Trata-se da parte da mobilização popular, talvez a mais fascinante da história do Beira-Rio. Envolveu gente como o major Vitor Murari, militar reformado. Ele colocou-se à disposição da comissão de obras e recebeu a incumbência de cuidar da segurança da obra. Sua presença significou efetiva prevenção a possíveis sumiços de materiais.
E isso que poucos acreditavam na concretização do estádio. Os gremistas debochavam do que apelidaram de bóia-cativa, ironia ao fato de o Beira-Rio literalmente ainda estar na água _ por vezes, foi preciso proteger o material das cheias do Guaíba.
Mesmo assim, o Inter se virava. Em meio a tijolos, cimento, ferro (1,2 mil tonelada) e água, inaugurou a acanhada Churrascaria Saci no local ocupado hoje pela loja do clube. Havia três funcionários, entre eles o futuro presidente Eraldo Hermann, integrante da comissão de obras e dublê de garçom. De graça, claro. O lucro do espeto-corrido custeava o salário dos operários _ depois da conclusão, 700 pessoas acabaram dispensadas. Ajudava, mas não resolvia. Era fato, os colorados precisavam de dinheiro.
A solução veio de uma simples idéia proposta pelo conselheiro Carlos Alberto Mendes Rocha: multiplicar por 10 o preço das cadeiras perpétuas. Chegou-se a um valor exorbitante para a época e, mesmo assim, todos os mil lugares do setor _ ainda inexistente _ foram vendidos.
Com o dinheiro das perpétuas, o Inter teve fôlego para finalizar e ampliar o projeto original, que previa a arquibancada inferior e um pavilhão, formando uma espécie de ferradura no lado do Gigantinho. Não só fechou o anel inferior como insinuou erguer um terceiro lance sobre a Avenida Padre Cacique e aumentar em 30 mil torcedores a capacidade, idéia posteriormente abandonada. Decidiu-se que 110 mil lugares estavam de bom tamanho.

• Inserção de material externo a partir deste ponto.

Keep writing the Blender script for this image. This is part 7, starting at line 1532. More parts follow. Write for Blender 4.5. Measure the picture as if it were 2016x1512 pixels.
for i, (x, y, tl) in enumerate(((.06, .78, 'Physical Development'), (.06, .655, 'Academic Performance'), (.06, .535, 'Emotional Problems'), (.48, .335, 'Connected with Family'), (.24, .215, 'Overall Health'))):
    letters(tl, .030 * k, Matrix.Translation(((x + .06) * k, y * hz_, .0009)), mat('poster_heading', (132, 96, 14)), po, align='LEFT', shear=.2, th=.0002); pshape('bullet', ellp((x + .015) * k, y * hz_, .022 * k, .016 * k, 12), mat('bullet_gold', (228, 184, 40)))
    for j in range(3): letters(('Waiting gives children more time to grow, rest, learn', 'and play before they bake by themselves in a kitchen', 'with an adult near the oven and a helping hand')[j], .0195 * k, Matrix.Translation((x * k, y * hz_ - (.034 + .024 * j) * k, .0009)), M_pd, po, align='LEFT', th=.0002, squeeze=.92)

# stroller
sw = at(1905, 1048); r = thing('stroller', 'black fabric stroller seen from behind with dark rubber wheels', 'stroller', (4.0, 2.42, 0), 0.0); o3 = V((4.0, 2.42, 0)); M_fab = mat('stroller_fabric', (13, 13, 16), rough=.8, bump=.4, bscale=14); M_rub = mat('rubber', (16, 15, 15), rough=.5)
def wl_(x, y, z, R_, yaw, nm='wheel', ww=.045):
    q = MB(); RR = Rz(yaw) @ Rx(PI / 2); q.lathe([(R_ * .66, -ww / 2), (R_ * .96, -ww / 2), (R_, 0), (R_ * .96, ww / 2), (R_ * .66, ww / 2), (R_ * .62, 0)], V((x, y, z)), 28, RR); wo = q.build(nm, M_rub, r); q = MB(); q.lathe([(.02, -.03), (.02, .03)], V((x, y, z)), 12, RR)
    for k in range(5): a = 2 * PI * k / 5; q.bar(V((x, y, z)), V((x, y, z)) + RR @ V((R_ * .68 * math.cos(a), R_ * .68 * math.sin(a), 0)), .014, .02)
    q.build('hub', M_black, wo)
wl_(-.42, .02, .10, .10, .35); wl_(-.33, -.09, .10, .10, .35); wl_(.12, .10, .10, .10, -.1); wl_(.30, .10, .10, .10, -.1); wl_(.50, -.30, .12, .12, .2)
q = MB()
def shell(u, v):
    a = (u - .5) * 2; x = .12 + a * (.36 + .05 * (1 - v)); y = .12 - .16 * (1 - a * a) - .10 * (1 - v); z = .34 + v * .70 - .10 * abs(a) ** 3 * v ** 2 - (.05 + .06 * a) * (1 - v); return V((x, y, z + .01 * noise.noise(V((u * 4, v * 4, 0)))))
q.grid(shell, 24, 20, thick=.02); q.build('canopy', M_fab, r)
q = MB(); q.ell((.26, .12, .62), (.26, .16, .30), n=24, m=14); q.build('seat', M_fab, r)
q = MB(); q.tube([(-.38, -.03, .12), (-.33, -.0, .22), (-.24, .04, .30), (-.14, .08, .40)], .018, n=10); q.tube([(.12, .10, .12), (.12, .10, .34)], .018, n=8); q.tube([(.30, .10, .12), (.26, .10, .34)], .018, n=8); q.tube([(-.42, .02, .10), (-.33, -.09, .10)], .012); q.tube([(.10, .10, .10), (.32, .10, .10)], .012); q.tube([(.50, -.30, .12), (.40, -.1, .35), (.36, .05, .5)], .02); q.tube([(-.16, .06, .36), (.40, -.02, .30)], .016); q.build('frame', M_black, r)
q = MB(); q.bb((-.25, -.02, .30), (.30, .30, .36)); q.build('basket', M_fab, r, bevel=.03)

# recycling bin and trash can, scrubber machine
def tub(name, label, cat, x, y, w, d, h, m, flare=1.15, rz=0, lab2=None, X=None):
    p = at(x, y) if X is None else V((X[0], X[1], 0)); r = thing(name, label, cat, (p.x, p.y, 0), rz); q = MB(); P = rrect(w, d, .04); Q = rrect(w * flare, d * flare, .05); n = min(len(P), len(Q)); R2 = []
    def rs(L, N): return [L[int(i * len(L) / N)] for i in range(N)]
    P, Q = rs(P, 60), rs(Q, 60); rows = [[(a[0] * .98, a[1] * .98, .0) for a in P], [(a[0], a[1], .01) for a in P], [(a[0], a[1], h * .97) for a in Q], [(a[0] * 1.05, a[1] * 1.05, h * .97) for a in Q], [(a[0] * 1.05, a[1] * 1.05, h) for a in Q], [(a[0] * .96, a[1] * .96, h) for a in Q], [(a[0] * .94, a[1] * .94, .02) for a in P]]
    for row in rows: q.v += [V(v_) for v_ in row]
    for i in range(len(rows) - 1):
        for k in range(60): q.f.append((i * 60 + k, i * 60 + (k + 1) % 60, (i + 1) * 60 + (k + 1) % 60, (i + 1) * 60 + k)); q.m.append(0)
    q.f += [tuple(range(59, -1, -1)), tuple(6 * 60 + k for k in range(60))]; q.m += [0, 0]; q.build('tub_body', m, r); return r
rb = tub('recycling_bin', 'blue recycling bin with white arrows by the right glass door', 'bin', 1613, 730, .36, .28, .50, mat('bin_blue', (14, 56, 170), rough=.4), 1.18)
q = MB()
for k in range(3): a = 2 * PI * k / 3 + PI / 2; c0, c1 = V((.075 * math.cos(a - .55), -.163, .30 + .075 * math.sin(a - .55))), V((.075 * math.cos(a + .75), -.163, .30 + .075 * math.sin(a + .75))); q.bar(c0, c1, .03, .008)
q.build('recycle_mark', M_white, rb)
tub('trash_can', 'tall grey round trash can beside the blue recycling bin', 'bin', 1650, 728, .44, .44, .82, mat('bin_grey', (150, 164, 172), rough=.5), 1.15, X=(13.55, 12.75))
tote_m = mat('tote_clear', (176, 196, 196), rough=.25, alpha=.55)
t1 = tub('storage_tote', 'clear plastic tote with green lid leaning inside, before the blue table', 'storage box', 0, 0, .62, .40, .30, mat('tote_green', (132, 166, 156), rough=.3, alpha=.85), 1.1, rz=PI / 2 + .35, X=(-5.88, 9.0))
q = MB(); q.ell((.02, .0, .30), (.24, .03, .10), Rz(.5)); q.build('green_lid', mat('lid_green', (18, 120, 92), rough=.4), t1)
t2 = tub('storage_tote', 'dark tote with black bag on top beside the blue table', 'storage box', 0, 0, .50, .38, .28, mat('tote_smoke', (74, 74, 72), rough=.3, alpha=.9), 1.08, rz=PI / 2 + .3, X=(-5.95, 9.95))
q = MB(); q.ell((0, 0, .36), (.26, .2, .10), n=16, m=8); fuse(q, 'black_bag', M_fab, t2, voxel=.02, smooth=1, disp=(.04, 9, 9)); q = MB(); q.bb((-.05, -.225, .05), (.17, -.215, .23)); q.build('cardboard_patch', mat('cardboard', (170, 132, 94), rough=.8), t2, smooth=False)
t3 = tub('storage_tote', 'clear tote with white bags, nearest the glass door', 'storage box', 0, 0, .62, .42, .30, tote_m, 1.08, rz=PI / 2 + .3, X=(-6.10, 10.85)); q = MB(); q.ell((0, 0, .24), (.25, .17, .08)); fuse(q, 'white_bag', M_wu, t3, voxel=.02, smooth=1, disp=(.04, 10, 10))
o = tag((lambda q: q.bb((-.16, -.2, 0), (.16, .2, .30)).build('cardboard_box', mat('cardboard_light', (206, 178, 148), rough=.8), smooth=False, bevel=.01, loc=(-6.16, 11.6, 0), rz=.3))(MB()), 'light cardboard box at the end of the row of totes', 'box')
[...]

Com o Gigante pronto, veio a inauguração. Em 6 de março de 1969, dois dias após o 60º aniversário do Inter, 94.584 colorados receberam o Benfica e viram Claudiomiro marcar o primeiro gol do Beira-Rio, abrindo a vitória por 2 a 1. Foi o fecho de um dia ensolarado que se iniciou com foguetório das 6h às 9h, teve todos os tipos de cerimônias diante da mais variada gama de autoridades e terminou com a torcida indo para casa a pé, de carro e de barco _ sim, havia um atracadouro ao lado do estádio. Nada mais justo para o Beira-Rio, afinal.